El verdadero placer de disfrutar una galleta de soda no consiste solamente en comérsela. Esa, en realidad, no es más que la parte final de la ceremonia. La degustación auténtica como en todo acto de amor, está hecha de pequeños ritos, de tardanzas calculadas, de caricias, de probarle lo salado con la punta de la lengua (a la galleta, aclaro). Y, por último, en partirla lenta, cuidadosamente, morbosamente, sin equivocarse.
Pero ya no se puede: ahora la bendita galleta se rompe por donde le da la gana. Antes de proceder a las indeseables vías de hecho -una huelga de galletas caidas, por ejemplo- hago esta última reconvención pública a sus fabricantes. O nos devuelven las galletas como eran antes, o yo no sé lo que pueda pasar aquí.
Con las frunas -en segundo lugar- ocurre algo parecido. Yo quisiera conocer al protomacho que sea capaz de desenvolver una fruna colombiana sin tener que comerse la mitad del papel junto con el dulce.
En mi casa estoy cogiendo fama de torpe -que me merezco, pero por otros motivos- a causa de que nunca he podido abrirles correctamente una fruna a mis hijos. En mi desesperación llamé por teléfono al SENA, pero me informaron que no hay ningún curso acelerado para aprender a desempacar frunas. La verdad es que estoy angustiado y ruego la caridad de darme instrucciones a quien las tenga.
Y, por último, estoy citando también a una rebelión de niños de dos años. Yo los acaudillo con mucho gusto ante las majaderias de los padres. El otro día volaba en un avión y de repente se armó un tumulto. Como le tengo pavor a esos aparatos, se me fue el alma al suelo pensando que ocurría algo grave.

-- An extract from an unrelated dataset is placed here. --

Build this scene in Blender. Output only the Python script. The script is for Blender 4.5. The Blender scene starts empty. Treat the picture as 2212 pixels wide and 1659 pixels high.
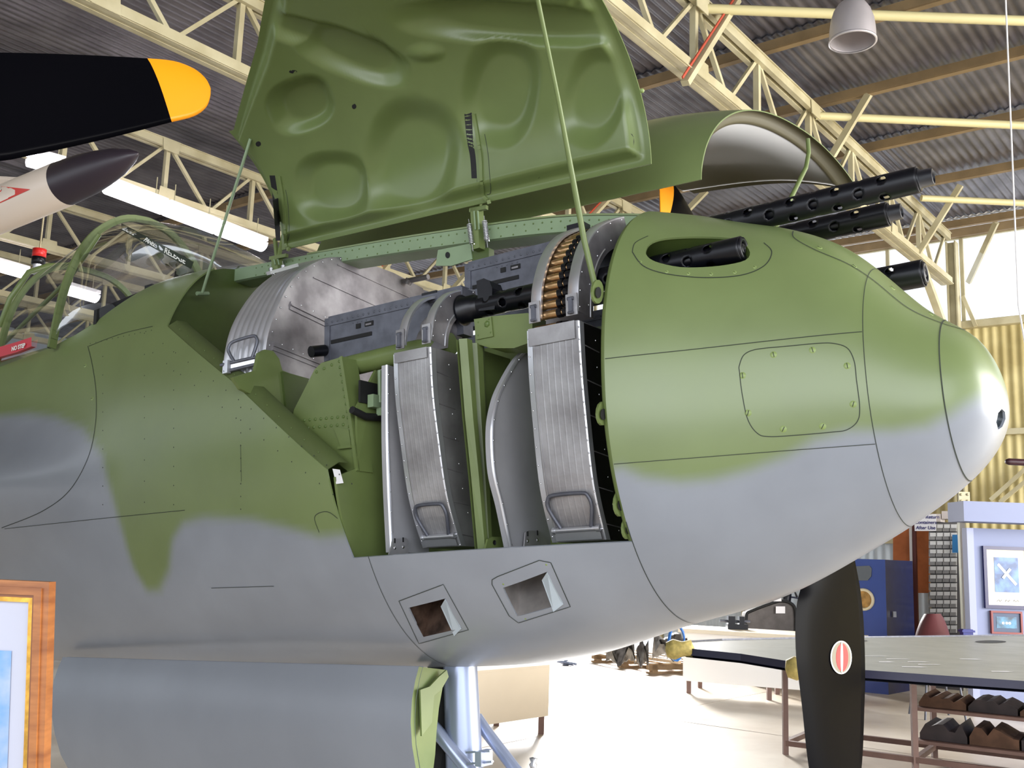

Nada de eso. Era una orgullosa madre que había congregado a todos los pasajeros en torno suyo, para hacer una exhibición de circo de las maravillas que ya había aprendido su criatura, un monito pecoso. El público esperaba a la expectativa. "A ver, Cuqui -dijo la madre, sacando pecho- . Muéstrale a los señores cómo es que hace el perrito. Cómo te llamas tú. Cuántos años tienes. Cómo le dices a mamita. Cómo pone la cara Pacheco en televisión".
Todo eso al mismo tiempo, como si el niño fuera una máquina. El monito los miró a todos con una cara de profundo desprecio, les volvió la espalda y ensució el pañal. La madre insistió durante media hora. Ni una palabra del niño. "En la casa siempre dice lo que le preguntámos", se excusó la madre, roja de la ira. Y a mi me dieron ganas de besarle la nalga al bebé.
Tonterías. El niño debe reirse cuando quiere, llorar cuando quiere, hablar cuando quiere, callarse cuando quiere. Y a las madres exhibicionistas que se las lleve el diablo.
¿Que esta columna me salió como incoherente, y llena de retazos?. Ya lo sé. Pero es que los bebés escribimos de lo que queremos. Y cuando queremos. Y como queremos.